Managed money, a proxy for speculators, cut its net short position in futures and options in the top 13 US-traded agricultural commodities, from corn to cattle, by 54,001 contracts in the week to last Tuesday, analysis of data from the Commodity Futures Trading Commission regulator shows.

The shift, bar the strong start to 2012, represented the biggest swing net bullish in positioning to start a year on data going back to 2007.

And it came it continued talk of funds looking more favourable on commodities, and agricultural ones in particular, for reasons such as perceived undervaluation compared with equities, and expectations of rising inflation and dollar weakness.

‘Winterkill became a concern’

Among grains, Kansas City hard red winter wheat looks the biggest target of index fund buying, on relative terms, with buying equivalent to 3.6% of total open interest, on JP Morgan calculations.

And, indeed, the grain contract also saw a more positive trend of betting too by hedge funds, which cut their net short in Kansas City wheat futures and options by 5,461 lots in the latest week, from the record high set as of December 26.

The short-covering was also attributed to a worries over winter wheat crops in the US, where “a cold snap in the southern Plains drove managed money to cover shorts as crop winterkill became a concern”, Rabobank said.

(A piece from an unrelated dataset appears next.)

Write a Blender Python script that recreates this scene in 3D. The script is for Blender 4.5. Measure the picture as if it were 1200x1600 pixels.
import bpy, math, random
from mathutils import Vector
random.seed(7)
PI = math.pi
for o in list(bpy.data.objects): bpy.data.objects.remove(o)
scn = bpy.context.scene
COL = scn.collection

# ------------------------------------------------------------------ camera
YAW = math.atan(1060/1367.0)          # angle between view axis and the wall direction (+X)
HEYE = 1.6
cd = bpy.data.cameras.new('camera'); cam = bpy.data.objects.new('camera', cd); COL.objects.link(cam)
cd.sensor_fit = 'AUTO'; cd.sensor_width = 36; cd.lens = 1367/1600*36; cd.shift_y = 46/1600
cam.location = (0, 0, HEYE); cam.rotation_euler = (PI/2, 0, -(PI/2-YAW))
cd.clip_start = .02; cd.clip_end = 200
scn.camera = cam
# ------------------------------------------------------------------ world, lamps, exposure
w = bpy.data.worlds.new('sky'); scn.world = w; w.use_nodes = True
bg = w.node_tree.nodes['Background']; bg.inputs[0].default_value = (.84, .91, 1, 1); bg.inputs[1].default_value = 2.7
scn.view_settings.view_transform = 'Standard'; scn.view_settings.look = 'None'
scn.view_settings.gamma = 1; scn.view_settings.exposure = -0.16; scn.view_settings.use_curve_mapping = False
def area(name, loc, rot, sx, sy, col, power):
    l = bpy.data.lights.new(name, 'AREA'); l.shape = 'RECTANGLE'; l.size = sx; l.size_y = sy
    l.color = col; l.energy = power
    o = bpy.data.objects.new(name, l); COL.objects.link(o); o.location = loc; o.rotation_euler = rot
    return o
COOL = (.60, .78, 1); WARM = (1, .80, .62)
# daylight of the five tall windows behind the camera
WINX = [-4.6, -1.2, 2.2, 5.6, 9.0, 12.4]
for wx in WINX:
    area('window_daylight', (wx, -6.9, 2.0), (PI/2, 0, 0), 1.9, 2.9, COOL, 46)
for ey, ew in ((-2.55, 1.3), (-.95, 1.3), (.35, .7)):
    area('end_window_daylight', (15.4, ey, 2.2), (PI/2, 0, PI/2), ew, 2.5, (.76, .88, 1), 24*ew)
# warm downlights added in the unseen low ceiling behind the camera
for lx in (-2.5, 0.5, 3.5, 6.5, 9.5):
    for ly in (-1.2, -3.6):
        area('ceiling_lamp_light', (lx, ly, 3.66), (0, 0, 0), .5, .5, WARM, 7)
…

Still, the trend was reflected more in Chicago-traded soft red winter wheat, the world’s benchmark wheat contract, in which hedge funds cut their net long by 17,557 contracts to 128,178 lots.

‘Brutal’ cold

In the livestock sector, a small increase in the net long in the latest week, of 1,048 contracts to 144,522 lots, reflected buying in lean hog futures and options, which more than offset selling in live cattle, and reflecting in part the impact of cold weather on meat supplies.

“Winter weather along all the eastern US was brutal,” said livestock analysts at Steiner Consulting.

“Regarding red meat animal harvest and processing, the pork industry has likely faced the biggest challenges given the location of some major packing plants in that [eastern] region.”

“Cattle slaughter in the impacted states is relatively limited, though transportation of beef to refill the marketing chain to consumers early in the new year has faced transportation issues.”